Deborah Palmer’s doctor offered her similar advice regarding her pregnancy. “It was rollerskating and riding a bicycle that he wanted me to steer away from.” The Santa Cruz, California, mother rode rode up into her ninth month of pregnancy.

GiGi Delancy, the 32-year-old on-line parts and accessories manager for Chopper Customs in Lostine, Oregon, got the same recommendation from her doctor when she was pregnant with each of her two boys. “His advice was that since I’d already been riding motorcycles, it was O.K. to continue,” says the diminutive, 5-foot 1-inch mother of two who barely tipped the scales at 140 pounds when nine months pregnant. She smiles mischievously, though, when she admits that she only told her doctor a half-truth when she shared with him she’d be riding a motorcycle occasionally. She was actually riding dozens of bikes, including the kick-start choppers, big twins and cruisers that she was delivering to customers for her husband’s custom bike building business.

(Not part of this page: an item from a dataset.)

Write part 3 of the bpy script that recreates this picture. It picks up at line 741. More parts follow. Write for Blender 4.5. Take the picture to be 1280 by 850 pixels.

Her biggest challenge? “Without a doubt, kick-starting a bike,” chuckles GiGi, who claims that that was the one thing she just couldn’t do as a pregnant motorcyclist. She’d have to carefully time her rides so that there was always someone around to kick-start a motorcycle if it needed it. “And bending over the tank isn’t too easy,” adds Stephanie who, (even though she had a 5-foot 10-inch 171-pound pregnancy-height-weight advantage on GiGi), maintains that the sheer mass of her expanding belly, and her changing center of balance eventually prevented her from riding during the last half of her pregnancy.